Como integrar esse trabalho com as federações estaduais? Porque um árbitro pode atuar de um jeito nas competições nacionais e outro nos estados…
Tudo o que está sendo feito aqui vai ser passado aos presidentes das comissões estaduais. Eles vão ter um link para acompanhar o dia a dia, vão ver a evolução. No fim do ano, vai ter um relatório de cada árbitro e ter condição de trabalhar individualmente. Vai chegar um tempo que vamos estabelecer metas e determinada pessoa só continua se tiver metas. Vamos acompanhar também nos quatro primeiros meses do ano. Se ele não tiver progredindo, ele não volta para o quadro. Estou colocando à disposição deles. Vamos ter o encontro no Paraná em maio, eu vou expôr o sistema. Gostaria que as Federações adotassem. Se tivermos a mesma linguagem, fica mais fácil.

Não teme gerar uma pressão ainda maior para os árbitros?

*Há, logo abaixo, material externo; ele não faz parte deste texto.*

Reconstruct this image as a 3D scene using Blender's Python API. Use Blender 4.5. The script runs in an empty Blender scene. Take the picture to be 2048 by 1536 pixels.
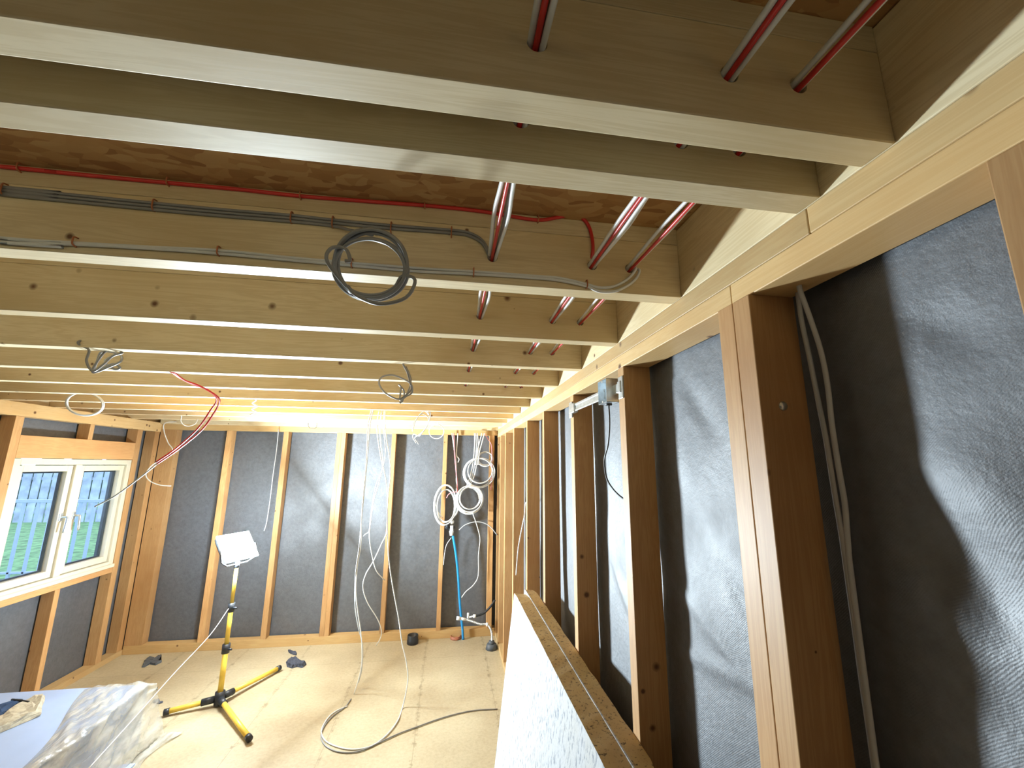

Não tem que ter pressão. Tem que ter comprometimento com o que nós queremos. Se a equipe trabalhar direito, dentro da linha que queremos… O trabalho em conjunto tem que ser o mais perfeito possível. Eu não quero ver erro bobo. Um exemplo: o assistente dá escanteio e o árbitro da tiro de meta. Se eu vir isso, vou na veia. Não houve trabalho de vestiário, planejamento. Tem que olhar, microfone… Antes de dar uma decisão, namore.

O projeto é fazer uma “escola brasileira” de arbitragem?
Não tem escola. Tem que aplicar a regra. Contato físico de falta é igual no mundo inteiro. A interpretação que é a dificuldade.